It's certainly a new idea.
I think the reasons it might not work would also vary across potential problems they are trying to solve. What are the incentives that have led to the current state? Do people *actually* want to solve the problem?
You could well ask why they weren't used more in the past, but today they are becoming more widely used. Kickstarter is pretty popular, and they do assurance contracts. In my neighborhood, donations for a synagogue are being gathered on an assurance contract.
A couple thoughts:
The assurance contract's strength is also it's greatest weakness. Because its only valuable based on a majority of other people's actions, the most likely outcome is that you spent time (and possibly, the opportunity cost of escrowed money) on something that doesn't work out. The more contracts there are competing for time and money, the more significant this problem.
The second biggest issue with dominance assurance contracts is people needing to know about the contract, and spend time understanding it. This means there's a significant marketing cost to successful dominant assurance contracts. I would wager that if you mapped out spend vs. success on real life dominant assurance contracts like petitions and indiegogo campaigns (and scaled by the amount of money/signatures needed) you'd basically see a linear relationship between spend and success.
I think these two points together make dominant assurance contracts less attractive for many use cases than a naive analysis would suggest.
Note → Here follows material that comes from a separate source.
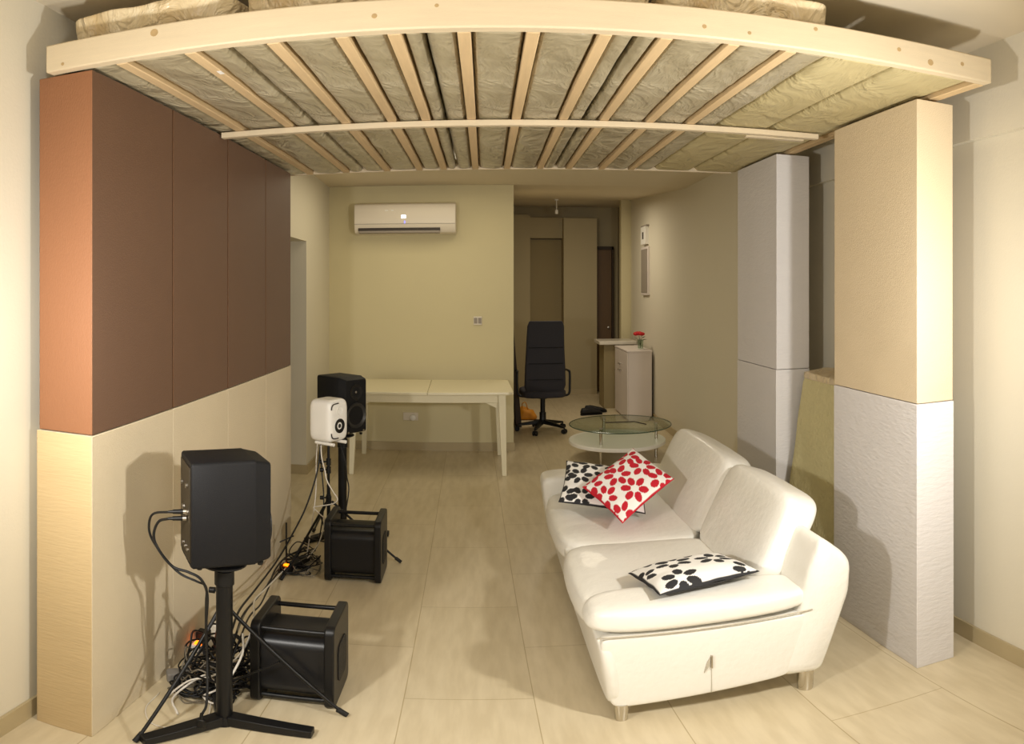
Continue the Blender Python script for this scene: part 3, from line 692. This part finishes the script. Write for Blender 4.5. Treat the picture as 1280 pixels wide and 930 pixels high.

The first point you make doesn't apply to dominant assurance contracts, which pay signers in the case where not enough people sign. I don't know of any real-world instance of dominant assurance contracts being used, but boy do they seem like they would be super effective. Imagine during the 2016 election: "Sign this petition if you want Michelle Obama to be president! If at least 100million people sign, you promise to vote for her. Otherwise, you'll get a $1 gift card to Target." Note that even in the unlikely event that this gets ...
I'd argue that there are actually very few problems that are solved by these contracts, and not solved by more traditional mechanisms like taxes, clubs/churches, private investors, etc.
Can you name a few?
Voting for third-party candidates. Organizing marches and rallies. Things like the Free State Project (why aren't lots of other subcultures and political factions doing that?) Sweet parties at my house.
Now that I think more about it, clubs/churches do this sort of thing all the time informally, e.g. survey the crowd and ask how many people would come to the event if it were held, and then hold the event iff at least x people say they would come, with social disapproval being the punishment for people who say they would come and then don't.
And of course, the sort of things Kickstarter funds. So I guess that's part of my answer right there.
Perhaps one way of looking at this is:
1) Assurance contracts have been used in the past, just in a non-obvious way. The type of collective actions problems being solved traditionally have been via government or clubs and other, non-collective action/public good type settings by things like escrow type solutions.
2) Until the internet and this form of mass communication/connect emerged the "problem" was not the assurance of commitment to contribute but the problem of cost in coordinating any such effort. The "fixed" costs of just proposing a solution and gathering a bunch of people to take action dominated and most of the big issues were being addressed by existing institutions.
I think the problem (at least relative to assurance contracts, which as other repliers have noted, seem to doing okay with kickstarter and other pledging sites), is a mismatch of incentives.
The primary impetus to propose and fund a new dominant assurance contract lies with the entrepreneur, but given a choice between an assurance contract (where if the pledge fails to reach its total, everyone just gets their money back, and the entrepreneur gets nothing), and a dominance assurance contract (where if the pledge fails to reach its total, everyone gets their money back, plus a share of the entrepreneur's original stake), any entrepreneur is going to prefer the first. So it's hard to move the system from assurance contracts to dominant ones.
This might change if there's evidence that the monetary payout encourages people to fully fund more dominance assurance contracts, but that would probably rely on a non-negligible additional pay-out -- and once again, individual entrepreneurs don't have an incentive to provide big payouts just to prove out the dominant assurance theory.
A priori, dominant assurance contracts seem like awesome tools for solving a fairly broad range of collective action problems. Why aren't they used much? Or is it just that they are a new idea and we should expect them to grow in prominence in the next few decades?